State only the count of lines in the listing below that hold "Take".

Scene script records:
>>

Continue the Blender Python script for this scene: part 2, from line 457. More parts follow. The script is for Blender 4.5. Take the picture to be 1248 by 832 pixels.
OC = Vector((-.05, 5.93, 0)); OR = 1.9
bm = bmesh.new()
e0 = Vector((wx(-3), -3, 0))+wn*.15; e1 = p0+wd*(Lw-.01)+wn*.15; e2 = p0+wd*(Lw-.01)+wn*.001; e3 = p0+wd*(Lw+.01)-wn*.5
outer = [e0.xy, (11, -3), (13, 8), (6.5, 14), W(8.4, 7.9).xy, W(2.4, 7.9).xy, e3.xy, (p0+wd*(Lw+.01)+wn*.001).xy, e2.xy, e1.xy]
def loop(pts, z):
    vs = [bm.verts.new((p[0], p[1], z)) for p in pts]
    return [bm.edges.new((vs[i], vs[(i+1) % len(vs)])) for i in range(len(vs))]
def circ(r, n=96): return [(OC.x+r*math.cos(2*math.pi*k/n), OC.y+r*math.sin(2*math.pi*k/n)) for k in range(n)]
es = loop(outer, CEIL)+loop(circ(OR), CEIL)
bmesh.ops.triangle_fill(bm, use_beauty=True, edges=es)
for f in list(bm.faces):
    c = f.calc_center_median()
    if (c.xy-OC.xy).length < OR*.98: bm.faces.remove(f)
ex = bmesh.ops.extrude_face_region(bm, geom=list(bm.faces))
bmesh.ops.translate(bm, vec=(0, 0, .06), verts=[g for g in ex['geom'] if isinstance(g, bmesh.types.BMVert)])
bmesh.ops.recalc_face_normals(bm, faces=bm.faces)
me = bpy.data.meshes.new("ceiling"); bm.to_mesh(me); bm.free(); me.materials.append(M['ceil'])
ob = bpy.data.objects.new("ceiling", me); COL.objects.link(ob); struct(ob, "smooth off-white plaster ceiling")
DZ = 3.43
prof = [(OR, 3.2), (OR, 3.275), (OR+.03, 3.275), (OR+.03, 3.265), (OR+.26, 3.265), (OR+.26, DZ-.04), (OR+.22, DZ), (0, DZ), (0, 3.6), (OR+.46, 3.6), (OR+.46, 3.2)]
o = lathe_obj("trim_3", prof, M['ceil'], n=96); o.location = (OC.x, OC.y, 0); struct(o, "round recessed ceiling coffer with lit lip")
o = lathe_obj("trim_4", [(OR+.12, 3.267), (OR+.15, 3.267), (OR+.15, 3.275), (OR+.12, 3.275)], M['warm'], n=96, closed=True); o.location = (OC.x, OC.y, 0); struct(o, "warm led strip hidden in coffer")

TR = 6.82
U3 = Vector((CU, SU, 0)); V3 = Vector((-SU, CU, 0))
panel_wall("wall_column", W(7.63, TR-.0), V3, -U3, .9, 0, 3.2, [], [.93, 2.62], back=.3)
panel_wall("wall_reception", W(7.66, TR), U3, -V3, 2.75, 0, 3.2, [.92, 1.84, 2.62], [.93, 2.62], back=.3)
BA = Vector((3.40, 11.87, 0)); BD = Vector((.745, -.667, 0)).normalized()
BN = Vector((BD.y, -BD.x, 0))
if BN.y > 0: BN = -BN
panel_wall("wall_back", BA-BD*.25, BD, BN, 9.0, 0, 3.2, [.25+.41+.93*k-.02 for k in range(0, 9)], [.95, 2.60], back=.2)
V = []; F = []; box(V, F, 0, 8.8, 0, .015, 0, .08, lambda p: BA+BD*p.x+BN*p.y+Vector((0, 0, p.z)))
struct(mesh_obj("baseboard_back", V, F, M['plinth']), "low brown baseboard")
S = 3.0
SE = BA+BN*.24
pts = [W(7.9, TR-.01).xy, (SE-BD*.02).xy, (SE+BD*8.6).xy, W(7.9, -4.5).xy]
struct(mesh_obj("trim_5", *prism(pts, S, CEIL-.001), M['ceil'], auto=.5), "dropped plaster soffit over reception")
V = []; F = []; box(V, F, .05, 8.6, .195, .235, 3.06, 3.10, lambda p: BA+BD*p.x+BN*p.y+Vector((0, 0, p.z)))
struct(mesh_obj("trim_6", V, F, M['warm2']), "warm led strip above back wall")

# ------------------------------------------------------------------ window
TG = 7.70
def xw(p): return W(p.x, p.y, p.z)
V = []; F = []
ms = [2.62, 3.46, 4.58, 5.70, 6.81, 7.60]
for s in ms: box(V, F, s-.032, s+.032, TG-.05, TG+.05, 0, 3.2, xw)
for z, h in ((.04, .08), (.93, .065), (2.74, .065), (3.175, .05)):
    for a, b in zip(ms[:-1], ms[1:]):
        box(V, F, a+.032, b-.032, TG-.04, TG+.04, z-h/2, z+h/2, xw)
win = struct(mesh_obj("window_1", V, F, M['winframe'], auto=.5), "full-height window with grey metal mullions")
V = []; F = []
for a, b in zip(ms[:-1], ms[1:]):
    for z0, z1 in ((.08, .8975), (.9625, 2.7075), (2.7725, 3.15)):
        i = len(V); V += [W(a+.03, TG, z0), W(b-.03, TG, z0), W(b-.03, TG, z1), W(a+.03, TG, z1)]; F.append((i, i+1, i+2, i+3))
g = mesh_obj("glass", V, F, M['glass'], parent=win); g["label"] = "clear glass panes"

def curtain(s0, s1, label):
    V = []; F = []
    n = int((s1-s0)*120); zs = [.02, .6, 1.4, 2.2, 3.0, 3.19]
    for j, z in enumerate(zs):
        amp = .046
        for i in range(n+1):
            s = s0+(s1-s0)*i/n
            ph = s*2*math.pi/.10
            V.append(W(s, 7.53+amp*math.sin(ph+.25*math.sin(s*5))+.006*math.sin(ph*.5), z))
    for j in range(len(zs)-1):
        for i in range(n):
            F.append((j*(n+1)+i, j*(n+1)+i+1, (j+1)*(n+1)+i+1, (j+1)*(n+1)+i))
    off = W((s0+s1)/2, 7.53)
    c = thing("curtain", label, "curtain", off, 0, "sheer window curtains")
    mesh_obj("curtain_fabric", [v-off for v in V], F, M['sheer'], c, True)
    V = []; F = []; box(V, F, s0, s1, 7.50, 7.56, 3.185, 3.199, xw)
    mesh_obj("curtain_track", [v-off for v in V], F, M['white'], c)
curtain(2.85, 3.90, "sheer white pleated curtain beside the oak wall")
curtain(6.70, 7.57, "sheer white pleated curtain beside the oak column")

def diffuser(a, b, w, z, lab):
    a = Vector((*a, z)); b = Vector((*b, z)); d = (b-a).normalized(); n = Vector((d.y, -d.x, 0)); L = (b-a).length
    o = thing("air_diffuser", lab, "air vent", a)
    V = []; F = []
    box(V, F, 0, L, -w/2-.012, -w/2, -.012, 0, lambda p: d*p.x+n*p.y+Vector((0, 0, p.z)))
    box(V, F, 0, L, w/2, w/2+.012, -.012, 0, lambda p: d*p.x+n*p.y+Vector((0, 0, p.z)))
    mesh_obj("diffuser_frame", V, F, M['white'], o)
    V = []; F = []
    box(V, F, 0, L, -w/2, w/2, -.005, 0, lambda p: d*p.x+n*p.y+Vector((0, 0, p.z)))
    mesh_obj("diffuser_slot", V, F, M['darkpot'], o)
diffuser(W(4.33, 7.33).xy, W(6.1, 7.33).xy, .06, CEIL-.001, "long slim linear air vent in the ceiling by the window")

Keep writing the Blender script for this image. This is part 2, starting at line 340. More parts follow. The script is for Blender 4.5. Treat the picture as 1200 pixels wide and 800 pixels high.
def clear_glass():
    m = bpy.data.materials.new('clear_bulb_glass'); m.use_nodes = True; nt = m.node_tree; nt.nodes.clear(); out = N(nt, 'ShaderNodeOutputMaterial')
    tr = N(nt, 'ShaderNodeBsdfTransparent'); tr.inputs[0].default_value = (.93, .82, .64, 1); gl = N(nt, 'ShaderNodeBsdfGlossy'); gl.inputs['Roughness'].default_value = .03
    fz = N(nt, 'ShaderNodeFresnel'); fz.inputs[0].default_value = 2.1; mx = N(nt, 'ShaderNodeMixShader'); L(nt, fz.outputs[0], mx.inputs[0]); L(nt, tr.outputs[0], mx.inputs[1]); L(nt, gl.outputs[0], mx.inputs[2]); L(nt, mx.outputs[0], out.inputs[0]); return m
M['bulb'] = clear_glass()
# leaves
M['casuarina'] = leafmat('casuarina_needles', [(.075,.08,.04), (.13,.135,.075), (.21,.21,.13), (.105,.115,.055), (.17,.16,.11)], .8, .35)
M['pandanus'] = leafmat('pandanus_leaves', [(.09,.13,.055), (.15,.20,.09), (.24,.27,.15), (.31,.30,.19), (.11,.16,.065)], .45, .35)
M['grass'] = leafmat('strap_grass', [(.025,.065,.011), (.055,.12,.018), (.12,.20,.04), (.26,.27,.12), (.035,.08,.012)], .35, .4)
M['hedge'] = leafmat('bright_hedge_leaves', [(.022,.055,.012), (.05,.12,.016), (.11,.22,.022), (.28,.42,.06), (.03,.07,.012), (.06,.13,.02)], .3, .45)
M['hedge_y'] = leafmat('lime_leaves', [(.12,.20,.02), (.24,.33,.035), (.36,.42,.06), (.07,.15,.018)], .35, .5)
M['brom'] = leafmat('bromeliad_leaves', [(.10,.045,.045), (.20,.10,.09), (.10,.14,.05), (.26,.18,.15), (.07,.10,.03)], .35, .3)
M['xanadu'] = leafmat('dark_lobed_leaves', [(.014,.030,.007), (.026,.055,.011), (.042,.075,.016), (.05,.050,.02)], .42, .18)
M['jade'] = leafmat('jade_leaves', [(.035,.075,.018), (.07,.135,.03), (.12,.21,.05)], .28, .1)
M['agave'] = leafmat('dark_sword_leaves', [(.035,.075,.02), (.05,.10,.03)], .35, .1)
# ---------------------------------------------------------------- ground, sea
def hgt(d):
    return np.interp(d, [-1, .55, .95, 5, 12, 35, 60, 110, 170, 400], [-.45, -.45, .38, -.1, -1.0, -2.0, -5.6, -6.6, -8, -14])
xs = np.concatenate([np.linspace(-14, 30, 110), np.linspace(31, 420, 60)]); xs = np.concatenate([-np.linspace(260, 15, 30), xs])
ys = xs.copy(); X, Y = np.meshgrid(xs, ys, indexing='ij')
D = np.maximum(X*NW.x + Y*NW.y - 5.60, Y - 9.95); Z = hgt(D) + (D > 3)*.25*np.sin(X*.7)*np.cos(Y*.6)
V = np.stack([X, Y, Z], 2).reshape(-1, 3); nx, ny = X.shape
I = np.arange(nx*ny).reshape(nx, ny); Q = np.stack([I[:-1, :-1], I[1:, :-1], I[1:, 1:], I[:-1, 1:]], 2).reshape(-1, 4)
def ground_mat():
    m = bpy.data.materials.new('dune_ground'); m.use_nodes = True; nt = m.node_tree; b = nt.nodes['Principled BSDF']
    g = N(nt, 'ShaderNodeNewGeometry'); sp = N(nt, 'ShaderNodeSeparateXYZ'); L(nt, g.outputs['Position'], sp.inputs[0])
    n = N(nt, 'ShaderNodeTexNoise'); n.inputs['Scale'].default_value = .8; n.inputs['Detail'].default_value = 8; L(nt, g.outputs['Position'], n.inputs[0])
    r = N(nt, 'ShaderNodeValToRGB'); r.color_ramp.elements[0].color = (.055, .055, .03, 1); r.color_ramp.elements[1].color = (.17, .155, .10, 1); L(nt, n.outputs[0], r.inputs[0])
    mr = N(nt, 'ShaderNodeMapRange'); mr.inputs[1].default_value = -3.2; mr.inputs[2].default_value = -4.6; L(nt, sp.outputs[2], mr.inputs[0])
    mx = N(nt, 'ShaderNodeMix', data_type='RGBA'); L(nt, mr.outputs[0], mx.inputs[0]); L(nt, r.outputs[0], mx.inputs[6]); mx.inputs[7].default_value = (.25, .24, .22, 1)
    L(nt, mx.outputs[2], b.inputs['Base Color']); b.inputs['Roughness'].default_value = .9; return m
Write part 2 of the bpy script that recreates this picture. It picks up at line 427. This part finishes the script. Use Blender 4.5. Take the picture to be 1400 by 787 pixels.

<<

_RESPONSE:_ 2